Les quatre militants, Reynald Kubecki, Jacques Richer, Pierre Lebas et Dominique Mutel ont gravi les marches du tribunal poing levé pour aller entendre la sentence. Dans la première affaire, celle des collages d’affiches sur les locaux du PS et du PRG et de la disparition de la plaque parlementaire, les faits ont été requalifiés. Les quatre syndicalistes écopent de contraventions.
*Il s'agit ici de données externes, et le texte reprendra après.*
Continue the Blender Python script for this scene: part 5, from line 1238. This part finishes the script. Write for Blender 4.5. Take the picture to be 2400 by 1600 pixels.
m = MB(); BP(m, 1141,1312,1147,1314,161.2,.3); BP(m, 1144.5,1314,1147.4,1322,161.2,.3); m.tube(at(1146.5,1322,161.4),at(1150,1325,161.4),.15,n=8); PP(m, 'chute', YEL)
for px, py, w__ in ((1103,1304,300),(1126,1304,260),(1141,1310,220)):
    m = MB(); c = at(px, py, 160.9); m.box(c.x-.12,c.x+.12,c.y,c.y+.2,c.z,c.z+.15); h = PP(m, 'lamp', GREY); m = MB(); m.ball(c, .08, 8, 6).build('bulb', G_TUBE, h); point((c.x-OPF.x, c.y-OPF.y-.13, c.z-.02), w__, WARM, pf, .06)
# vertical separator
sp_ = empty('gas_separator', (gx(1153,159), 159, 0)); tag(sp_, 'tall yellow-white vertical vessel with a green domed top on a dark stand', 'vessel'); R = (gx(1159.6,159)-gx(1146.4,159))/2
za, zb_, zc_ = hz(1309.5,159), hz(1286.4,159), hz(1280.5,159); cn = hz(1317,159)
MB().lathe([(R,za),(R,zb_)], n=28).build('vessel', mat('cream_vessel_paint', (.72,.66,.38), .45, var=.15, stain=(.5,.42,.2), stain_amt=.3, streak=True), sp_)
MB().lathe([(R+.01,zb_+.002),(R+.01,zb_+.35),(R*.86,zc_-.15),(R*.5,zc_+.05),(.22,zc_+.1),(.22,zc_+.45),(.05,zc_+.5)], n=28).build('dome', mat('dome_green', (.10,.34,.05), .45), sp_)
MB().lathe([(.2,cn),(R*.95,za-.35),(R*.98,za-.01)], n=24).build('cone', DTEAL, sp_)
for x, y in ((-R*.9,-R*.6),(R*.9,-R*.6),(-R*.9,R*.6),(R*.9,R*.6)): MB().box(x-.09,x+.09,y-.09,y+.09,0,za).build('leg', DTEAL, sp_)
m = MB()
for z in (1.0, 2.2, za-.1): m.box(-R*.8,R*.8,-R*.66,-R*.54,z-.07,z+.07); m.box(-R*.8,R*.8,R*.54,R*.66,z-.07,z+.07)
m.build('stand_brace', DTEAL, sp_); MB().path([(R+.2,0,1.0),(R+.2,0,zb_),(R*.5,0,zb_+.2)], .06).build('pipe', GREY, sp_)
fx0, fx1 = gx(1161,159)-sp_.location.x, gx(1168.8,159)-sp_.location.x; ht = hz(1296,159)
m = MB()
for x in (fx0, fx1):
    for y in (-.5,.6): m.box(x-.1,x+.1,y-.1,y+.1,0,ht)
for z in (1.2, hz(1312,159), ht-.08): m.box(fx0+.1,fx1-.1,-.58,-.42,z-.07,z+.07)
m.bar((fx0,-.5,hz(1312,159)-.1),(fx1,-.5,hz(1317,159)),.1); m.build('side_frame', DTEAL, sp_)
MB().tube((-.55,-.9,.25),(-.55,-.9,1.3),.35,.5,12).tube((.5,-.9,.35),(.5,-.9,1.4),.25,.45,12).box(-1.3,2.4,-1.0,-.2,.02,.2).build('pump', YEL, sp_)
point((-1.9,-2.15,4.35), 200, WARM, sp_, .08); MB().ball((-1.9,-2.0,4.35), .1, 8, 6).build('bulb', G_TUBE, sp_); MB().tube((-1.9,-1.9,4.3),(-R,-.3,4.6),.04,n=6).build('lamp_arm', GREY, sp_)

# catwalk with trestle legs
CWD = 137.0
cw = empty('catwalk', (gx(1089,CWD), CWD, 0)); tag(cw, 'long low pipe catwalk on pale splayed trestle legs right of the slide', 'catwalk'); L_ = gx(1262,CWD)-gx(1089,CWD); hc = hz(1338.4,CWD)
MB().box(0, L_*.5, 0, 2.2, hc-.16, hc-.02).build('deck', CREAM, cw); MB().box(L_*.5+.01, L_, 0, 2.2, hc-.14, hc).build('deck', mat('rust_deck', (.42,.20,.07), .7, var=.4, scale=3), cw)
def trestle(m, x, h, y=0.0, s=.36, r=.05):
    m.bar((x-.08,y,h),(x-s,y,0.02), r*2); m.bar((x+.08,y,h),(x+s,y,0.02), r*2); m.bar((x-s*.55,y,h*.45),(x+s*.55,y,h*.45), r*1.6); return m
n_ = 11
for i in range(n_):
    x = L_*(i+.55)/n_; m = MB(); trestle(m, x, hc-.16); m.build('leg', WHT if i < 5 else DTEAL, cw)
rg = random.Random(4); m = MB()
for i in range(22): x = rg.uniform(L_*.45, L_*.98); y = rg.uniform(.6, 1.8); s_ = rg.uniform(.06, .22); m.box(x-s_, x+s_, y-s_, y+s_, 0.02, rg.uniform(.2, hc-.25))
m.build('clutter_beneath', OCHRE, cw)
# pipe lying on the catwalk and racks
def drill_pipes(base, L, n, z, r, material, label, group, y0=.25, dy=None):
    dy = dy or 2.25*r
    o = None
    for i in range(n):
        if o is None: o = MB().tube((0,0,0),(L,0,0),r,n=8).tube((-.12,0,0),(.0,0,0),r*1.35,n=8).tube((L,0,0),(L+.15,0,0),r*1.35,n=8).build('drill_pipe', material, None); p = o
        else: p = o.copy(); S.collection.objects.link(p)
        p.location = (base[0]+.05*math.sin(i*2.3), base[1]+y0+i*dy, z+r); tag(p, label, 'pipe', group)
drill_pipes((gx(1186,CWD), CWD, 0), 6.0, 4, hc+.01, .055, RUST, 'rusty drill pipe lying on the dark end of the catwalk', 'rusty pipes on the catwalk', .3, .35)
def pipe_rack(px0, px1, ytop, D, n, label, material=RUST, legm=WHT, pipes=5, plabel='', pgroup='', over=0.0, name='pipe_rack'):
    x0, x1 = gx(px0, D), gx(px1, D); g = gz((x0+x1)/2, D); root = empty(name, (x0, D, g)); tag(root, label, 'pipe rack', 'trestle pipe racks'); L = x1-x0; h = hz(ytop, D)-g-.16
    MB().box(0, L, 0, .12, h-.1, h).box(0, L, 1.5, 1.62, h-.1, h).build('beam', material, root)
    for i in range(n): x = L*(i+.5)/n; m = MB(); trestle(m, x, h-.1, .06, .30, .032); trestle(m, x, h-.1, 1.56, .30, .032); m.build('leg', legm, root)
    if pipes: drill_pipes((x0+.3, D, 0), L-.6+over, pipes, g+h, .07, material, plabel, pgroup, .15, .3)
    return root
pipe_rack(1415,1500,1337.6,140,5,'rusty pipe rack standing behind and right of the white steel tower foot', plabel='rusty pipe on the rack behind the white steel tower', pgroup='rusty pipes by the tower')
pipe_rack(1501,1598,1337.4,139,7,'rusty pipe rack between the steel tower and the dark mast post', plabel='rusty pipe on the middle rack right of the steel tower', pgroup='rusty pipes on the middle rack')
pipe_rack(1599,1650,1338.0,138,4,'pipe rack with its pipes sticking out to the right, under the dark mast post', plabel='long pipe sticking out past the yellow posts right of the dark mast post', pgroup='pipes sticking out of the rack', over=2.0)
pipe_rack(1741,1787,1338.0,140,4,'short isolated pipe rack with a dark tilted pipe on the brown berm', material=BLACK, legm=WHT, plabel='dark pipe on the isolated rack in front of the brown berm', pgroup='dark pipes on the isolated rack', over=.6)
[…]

Pour la seconde affaire, alors que personne ne prenait à la légère la menace des six mois de prison, le tribunal a prononcé la relaxe totale.

Par Berth.

En attendant un éventuel appel du parquet – « Qu’ils essaient et nous reviendrons encore plus nombreux » – , les syndicalistes présents le 31 mars au Havre réclament une loi d’amnistie assurant la protection des militants syndicaux et associatifs qui agissent dans le cadre d’actions collectives4. Quoi qu’il en soit, provisoirement soulagée, sous le soleil revenu, la foule s’est dispersée dans le calme (tant pis pour l’inutile déploiement policier) pendant que la sono jouait à fond le célèbre On lâche rien ! signé HK et les Saltimbanks. Pour rien lâcher, on peut être certains qu’ils ne lâcheront rien, les héritiers de Jules Durand.


1 Comme dans un énième épisode de la série « Deux flics sur les docks », qui se passe au Havre et sur France2.

2 Le docker syndicaliste révolutionnaire avait été victime d’une machination patronale et judiciaire. Condamné à mort, il est finalement mort fou en 1926.

3 Il a enfoncé le clou de cette manière : « Devons-nous rougir de riposter à des attaques d’une violence extrême faites sur les salariés, les privés d’emploi, les jeunes ou les retraités ? Depuis quand militer, défendre les salariés et combattre les réformes injustes est un délit ? On tente de nous intimider, de nous bâillonner. Sachons résister tous ensemble !

4 Les Quatre du Havre ont refusé de donner leur empreinte génétique lors de leur convocation au commissariat central du Havre en janvier dernier. Ils veulent aussi une loi qui efface du fichier des prélèvements génétiques tous les militants syndicaux et associatifs interpellés dans le cadre d’actions collectives.